I know how to achieve performant simple code.
I know how to debug layers of code with sideeffects over sideeffects. Raceconditions, memory leaks, etc. (All a thing in js, too). Using and understanding the profiler etc.
Someone coming from a coding bootcamp, does not know this. He or she might learn it after years of practice, which is allright by me - but they are no direct threat to me, despite that I don't even really know react for example.
not feeling threatened doesn't mean you're not under threat.
It's entirely possible that between your skill level and those boot campers is a few(dozen) percents of workforce. But at the same time it's entirely possible that if you are not as quickly progressing as the growth of the industry, you could become a part of the same percentile as bootcampers in no time.
It's not only about performance, it's also about maintainability. Codebases written by inexperienced programmers are extremely convoluted, nothing is decoupled and functions are extremely long and do multiple things. Extremely hard code to maintain or add features to.

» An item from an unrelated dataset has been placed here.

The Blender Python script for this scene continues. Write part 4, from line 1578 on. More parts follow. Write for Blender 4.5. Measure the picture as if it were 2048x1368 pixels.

A lot of the Java programmers I know professionally know fuck all about JVM internals, etc. Its largely unnecessary unless you have to chase down some extremely subtle bug most of the time.
A lot of them are senior or principal product engineers at companies you will have heard of.
Whereas with C, its extremely necessary to get into the weeds - otherwise your code just crashes or suffers some memory corruption issue, race condition, etc etc.
> I am pretty sure that you can programm java without knowing details about the JVM
yeah that was the whole point of object oriented programming and Java to begin with. You don't need to know the details of the underlying implementation, focus on the problem you're trying to solve.
"You don't need to kill a chasing bear to survive, you just need to run faster than your friend."
Problem with this approach is you run out of friends quick. People in bear country cary bear spray, have dogs to scare off bears and electric fences to keep them out.
We have tools and culture to not have to deal with/rely on survival of the fittest if we don't let fear control us - whether at work or in nature.